Germany’s Salary Transparency Law: What It Means for Your Payslip

Germany’s Entgelttransparenzgesetz (Pay Transparency Act), in force since 2017, gives employees the right to know what their colleagues earn. Most employees in Germany have never used it. Here is what the law actually provides and how to use it.

What the Law Provides

Employees in companies with 200+ employees have the legal right to request their employer to disclose the average salary of at least 6 comparable employees of the opposite gender who perform similar tasks. The request must be processed within 3 months. The employer must provide the median (not average) monthly salary for the comparison group. The right is individual and confidential — your colleagues are not told you asked, and you are not told who the comparison group is.

The Limitations

The law only covers companies with 200+ employees. The “opposite gender” framing was designed as a tool against gender pay gaps — its use for general salary benchmarking is a secondary application. The comparison group must have at least 6 people; if the employer cannot find 6 comparable employees of the opposite gender, they can decline to provide a figure. And crucially: the law creates a right to information, not a right to equal pay. If you discover you earn less than the median, the law does not automatically entitle you to a raise.

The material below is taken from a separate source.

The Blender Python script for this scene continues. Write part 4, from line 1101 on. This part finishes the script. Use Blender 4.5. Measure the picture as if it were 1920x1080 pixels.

Practical Use: How People Actually Use It

The law’s primary practical use is providing salary data that justifies a salary negotiation conversation. If you discover through the Auskunftsanspruch (information claim) that the median salary for your role is €500/month higher than what you earn, you have specific, legally-obtained data for a salary discussion. The request itself also signals awareness — employers know that employees who file formal requests have done their homework. The data point, once obtained, is most useful in the 3–6 months before your annual review cycle.

How to Submit the Request

In companies with a Betriebsrat (works council): the request goes through the works council. In companies without: the request goes directly to HR. The request must specify the comparison group (comparable job level, similar tasks). Template letters are available from DGB (German Trade Union Federation) and consumer advocacy organisations. The process is formal but not adversarial — most HR departments process them as a routine administrative task.